Margo Weinstein

Chapter Three: Horn OK Please

Travel in India “Indefinitely Delayed”

Compared to climbing Mount Rainier, travel in India posed a different type of adventure and challenge—logistical rather than physical, although just as life-threatening and mind-opening. Seeing the wonders of India (the Taj Mahal, the Jaisalmer Fort, the Pushkar Fair, and the Thar Desert) meant learning to cope with “Indefinitely Delayed” flights, decrepit taxis, and the blaring horns encouraged by the most ubiquitous phrase in India painted across the back of every truck—Horn OK Please. I knew I had acculturated sufficiently to enjoy traveling in India when I took and kept an airplane seat with nothing more than an indifferent shrug for a boarding pass.
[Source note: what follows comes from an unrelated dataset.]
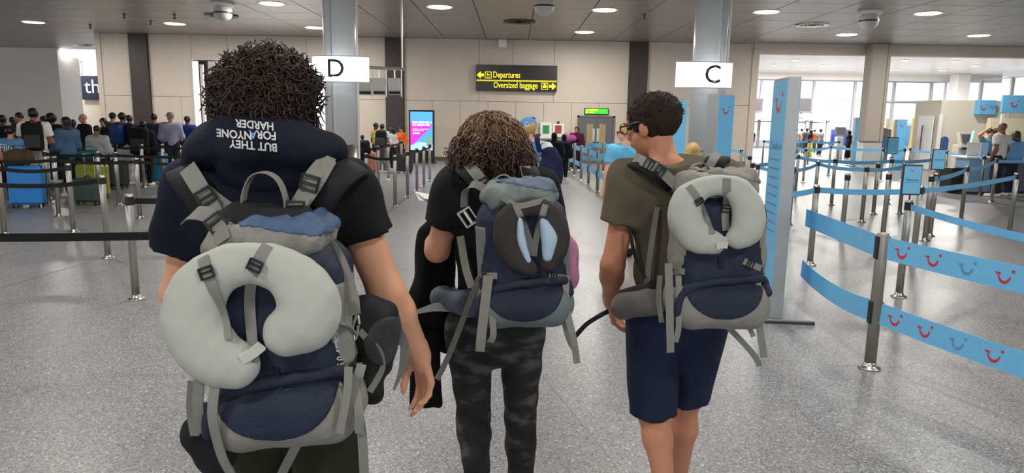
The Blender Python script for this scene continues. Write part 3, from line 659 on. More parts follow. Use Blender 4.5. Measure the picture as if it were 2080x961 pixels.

Finding vegetarian food to eat was the only logistic that did not challenge my ingenuity, patience, and finances—India has more vegetarians than the rest of the world combined. I enjoyed sampling the wide variety of chutneys and curries but succumbed to “Delhi belly” in the holy city of Pushkar while visiting the world’s largest camel fair. It was not the worst place to be so sick. As I walked around, when I felt nauseous, I could vomit where I stood and kick dust over the result, and it would blend in under the feet of tens of thousands of camels, as well as horses, cows, goats, and sheep, musicians, snake charmers, dancers, fortune-tellers, magicians, and the Hindu pilgrims who traveled to Pushkar to bathe in the sacred waters of the lake under the full moon. I could manage travel in India. I could now travel anywhere.